Quelle: World Inequality Database
Mit der Öffnung neuer Bereiche für – oft internationalen – Wettbewerb ging auch einher, dass einige Unternehmen nicht mehr nach den eingespielten Regeln der Sozialen Marktwirtschaft spielen wollen. Manche versuchen, Betriebsräte zu verhindern, andere die Unternehmensmitbestimmung durch neue Rechtsformen zu umgehen. Insgesamt muss davon ausgegangen werden, dass die Durchsetzung neoliberaler Ideen soziale Unsicherheit und Ungleichheit deutlich befördert hat (siehe Grafik).
Es ist also höchste Zeit für eine Stärkung der Handlungsfähigkeit des Staates und der Mitbestimmungsrechte der Beschäftigten. Die aktuelle Debatte muss dazu genutzt werden. Es braucht eine deutliche Ausweitung der öffentlichen Investitionen und auch der Personalausstattung im öffentlichen Dienst. Privatisierungen müssen gestoppt und, wenn nötig, umgekehrt werden.

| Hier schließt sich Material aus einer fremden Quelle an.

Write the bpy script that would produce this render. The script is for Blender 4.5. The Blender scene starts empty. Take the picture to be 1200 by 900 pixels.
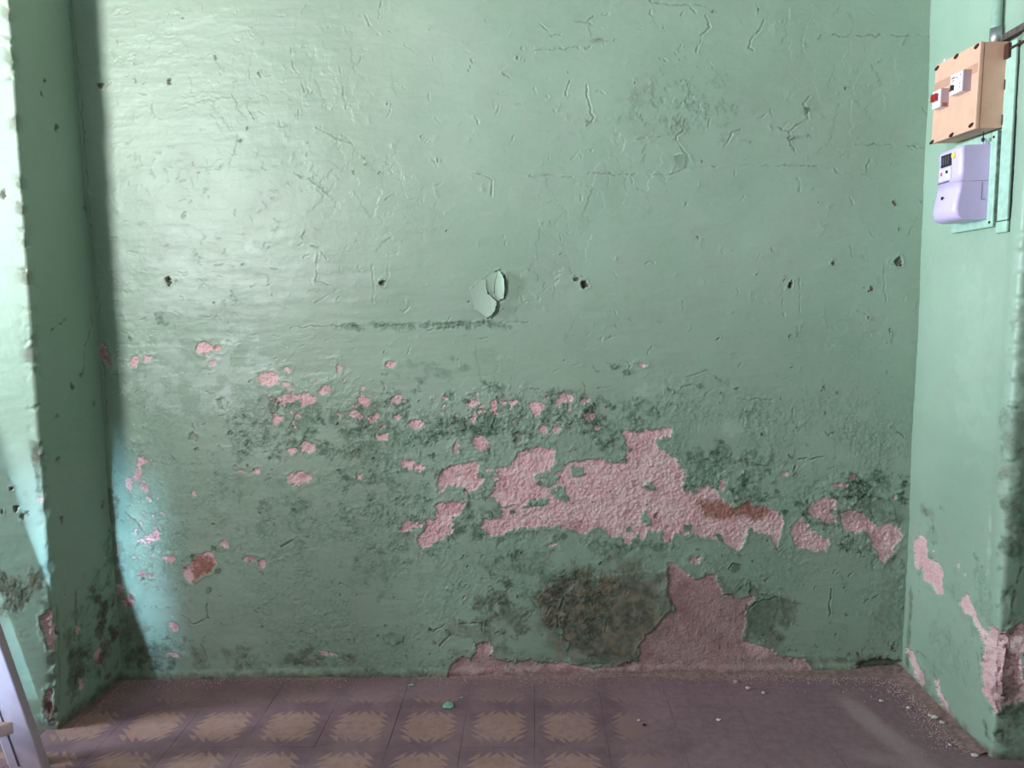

Tarifbindung und Mitbestimmung müssen weiter gestärkt werden – auch, weil demokratische Mitbestimmung der Beschäftigten dazu beiträgt, Transformationsprozesse in der Wirtschaft zu meistern. Für letzteres braucht es auch eine aktive staatliche Industriepolitik. Nicht zuletzt muss der Staat wieder für mehr soziale Sicherheit und eine fairere Verteilung sorgen. Kurz: Es gibt viele Gründe die aktuelle Debatte weiterzuführen.